A blast from my past–this one is for all you moms with little ones

This was written Pre-Patrick, so I had to include a picture of all four of them! Such crazy days! (Not that they're less crazy now--just different).

This was written Pre-Patrick, so I had to include a picture of all four of them! Such crazy days! (Not that they’re less crazy now–just different).

I am a mom with 15 month-old twins and a 4 year-old. Much of my day is spent feeding meals, straightening my house, doing laundry, and entertaining children. It sounds simple, but I have never had another job more challenging. Throwing trash away has become an intricate maneuver. The trash can first received a lid, then was moved to the top of a counter, and now is hidden in the pantry where I must perform basketball-worthy faking moves to open the pantry door, toss in the trash (another athletic skill, this one requiring hand-eye coordination—ha!), and close the door—and all this without some wriggly body intervening. The same or similar feat is required when negotiating the bathroom door, the refrigerator, the under-the-sink cabinet, etc. The stereo and computer were another issue entirely until I got smart and enclosed them in an armoire—thus creating another “door” situation. The poor dog’s food has been moved four times until finally being relegated to the basement, and his appetite is now at the mercy of my memory and time (another “ha!”). Our dining room chairs are not where they should be; i.e. they are not at the dining room table. The youngest child figures herself a centerpiece.

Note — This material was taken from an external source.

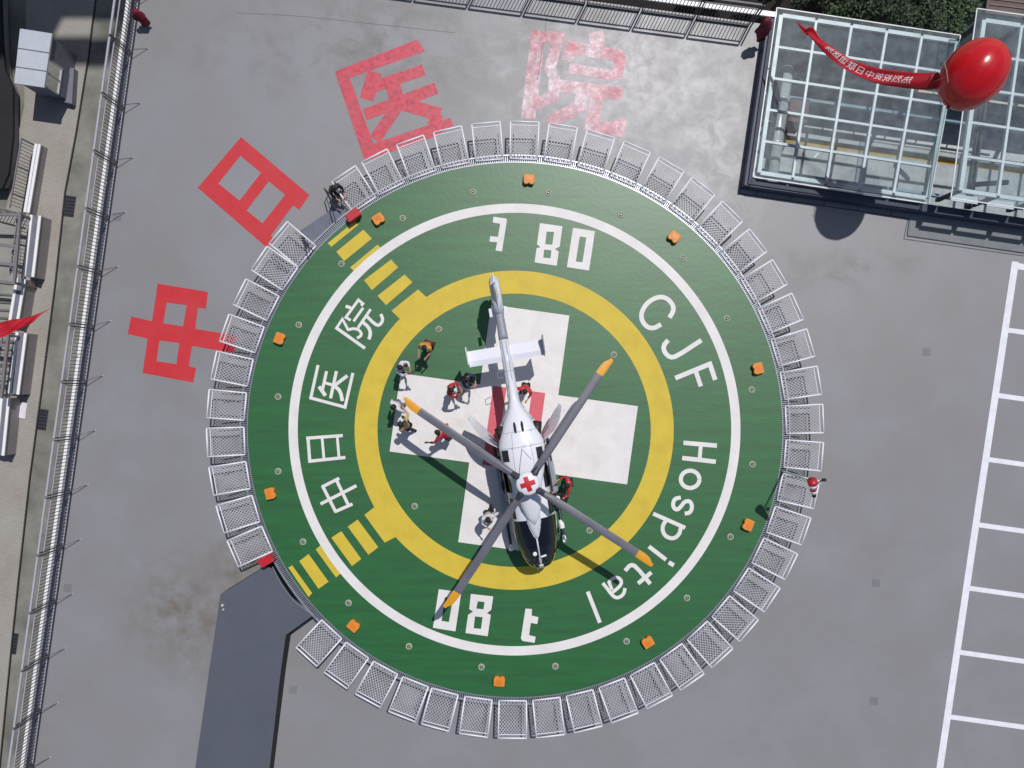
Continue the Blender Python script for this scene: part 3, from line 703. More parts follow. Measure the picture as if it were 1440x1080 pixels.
def banner(name, path, label, text=None, flip=False, wprof=None, parent_note=None, trange=(.05,.75), tilt=.2, th=.3, group=None):
    """path: list of (px,py,z,width m)"""
    pts = []
    n = 60; q = [(at(x,y,z_), w_) for x,y,z_,w_ in path]
    def S(t_):
        f = t_*(len(q)-1); i = min(int(f), len(q)-2); f -= i
        p = [q[max(i-1,0)], q[i], q[i+1], q[min(i+2,len(q)-1)]]
        def cr(a,b,c_,d,t): return .5*((2*b)+(c_-a)*t+(2*a-5*b+4*c_-d)*t*t+(3*b-a-3*c_+d)*t*t*t)
        return cr(p[0][0],p[1][0],p[2][0],p[3][0],f), max(.005, cr(p[0][1],p[1][1],p[2][1],p[3][1],f))
    def F(t_, s_):          # s in -1..1 across
        c_, w_ = S(t_); d = (S(min(1,t_+.01))[0]-S(max(0,t_-.01))[0]).normalized()
        x = d.cross(Vector((0,0,1))).normalized(); x = (x+Vector((0,0,tilt+.25*math.sin(t_*9)))).normalized(); nn = x.cross(d)
        if nn.z < 0: nn = -nn
        return c_+x*s_*w_/2+nn*.05*math.sin(s_*3+t_*14)*min(1,w_*3), nn
    g = MB(); rings = []
    for i in range(n+1):
        row = []
        for j in range(9): row.append(F(i/n, -1+2*j/8))
        rings.append([p+nn*.003 for p, nn in row]+[p-nn*.003 for p, nn in reversed(row)])
    g.loft(rings); o = g.build(name, M_ban, None, True, True); tag(o, label, 'banner', group)
    if text:
        cu = bpy.data.curves.new('t', 'FONT'); cu.body = text; cu.size = 1; cu.space_character = 1.05; cu.resolution_u = 2
        to = bpy.data.objects.new('t', cu); COL.objects.link(to); bpy.context.view_layer.update()
        me = bpy.data.meshes.new_from_object(to.evaluated_get(bpy.context.evaluated_depsgraph_get()))
        bpy.data.objects.remove(to)
        bm = bmesh.new(); bm.from_mesh(me); bmesh.ops.subdivide_edges(bm, edges=[e for e in bm.edges if e.calc_length() > .12], cuts=2)
        xs = [v.co.x for v in bm.verts]; x0, x1 = min(xs), max(xs); ys = [v.co.y for v in bm.verts]; y0, y1 = min(ys), max(ys)
        for v in bm.verts:
            u = (v.co.x-x0)/(x1-x0); w2 = ((v.co.y-y0)/(y1-y0)*2-1)*th
            p, nn = F(trange[0]+(trange[1]-trange[0])*u, w2 if not flip else -w2); v.co = p+nn*.012
        bm.to_mesh(me); bm.free(); me.name = 'banner_lettering'; me.materials.clear(); me.materials.append(M_btxt)
        lo_ = bpy.data.objects.new('banner_lettering', me); COL.objects.link(lo_); lo_.parent = o
    return o
banner('hanging_banner', [(1332,113,5.2,.50),(1300,114,4.9,.52),(1262,111,4.4,.50),(1230,106,4.0,.47),(1198,93,3.5,.44),(1172,74,3.0,.40),(1150,57,2.6,.24),(1139,44,2.3,.28),(1133,44,2.2,.18),(1120,30,2.0,.01)],
       'long red cloth banner with white characters trailing left from the big balloon', '热烈祝贺中日联谊医院', False, trange=(.16,.60), th=.5)
banner('hanging_banner', [(-60,474,4.4,.8),(0,464,3.6,.62),(22,457,3.2,.45),(45,448,2.8,.22),(58,441,2.6,.08),(70,434,2.4,.01)],
       'narrow red banner tip entering from the left edge of the photo above the paving', None)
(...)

When the smaller two collapse into exhausted heaps—and I desire to do the same—the four-year-old beckons. “Read to me, sing with me, let’s play,” she says, and then, “Now it’s Mommy-and-me time.” And the Grand Teton of laundry becomes Mount Everest as I capitulate and remind myself of that old “The house can wait” ditty.

It’s a life so full of blessings it can feel like a nightmare keeping up with them, the nightmare of the overwhelmed, under-equipped heroine faced with three ultra-endowed foes. But when this is at its worst, I sometimes indulge in the horror’s anti-equivalent, my fantasy. In this I am equipped, with x-ray vision, super strength, lightning-fast speed, night vision, a stretch arm, you name it, and I can endure a chaotic afternoon imagining myself as Super-Mom.

With x-ray vision I could locate that missing shoe, stray lunchbox, roving child, etc. Two minutes prior to the we-must-leave-now-or-we-will-be-late moment, x-ray vision would be exceptionally handy. It could also avoid many trips to the doctor or emergency room: “Nope, that arm’s not broken, just badly bruised.” Of course, it could also prove when a trip is needed! “So that’s where my diamond ring is!”

Super strength sounded particularly good the day I forgot the stroller and had to carry both twins the long hike from the parking lot to the library, but I’ll be honest; most often this figures in the nightmares every mom really has, the “What do I do if my car plunges into water with me and my children in it?” terrors.

More helpful, though, in the day-to-day routine would be lightning-fast speed. I could clean my house in ten minutes, run my daily five miles in four, fix breakfast in two, and all this before seven in the morning. I could catch my fearless child mid-trip between treetop and ground, run the kids to Grandma in Alabama after lunch and be back in time for a date with my husband, and bring in some extra cash as a professional marathoner.

044Night vision would enable me to locate that stray pacifier at two in the morning and not kill my shin on my son’s ready-steady indoor tricycle on the trip back to my own room. Even better, a stretch arm would allow me to locate said pacifier and soothe its owner without leaving my bed at all. Supermom’s choices are endless.

Always, however, at the zenith of my imagined glory, the wax melts and reveals to me exactly what and who I really am, just a regular mom with three energetic kids. Just a mom, like all others, who is trying to develop real super mom powers: X-ray vision to see into my kids’ hearts and read their minds, super strength to carry or push or pull, lightning-fast speed to be there when I’m needed and give space when I’m not, night vision to soothe the tears and fears away, arms that can stretch long enough to hug all three every minute of every day, and—the most important supertrait of all—protecting, trusting, hoping, persevering love.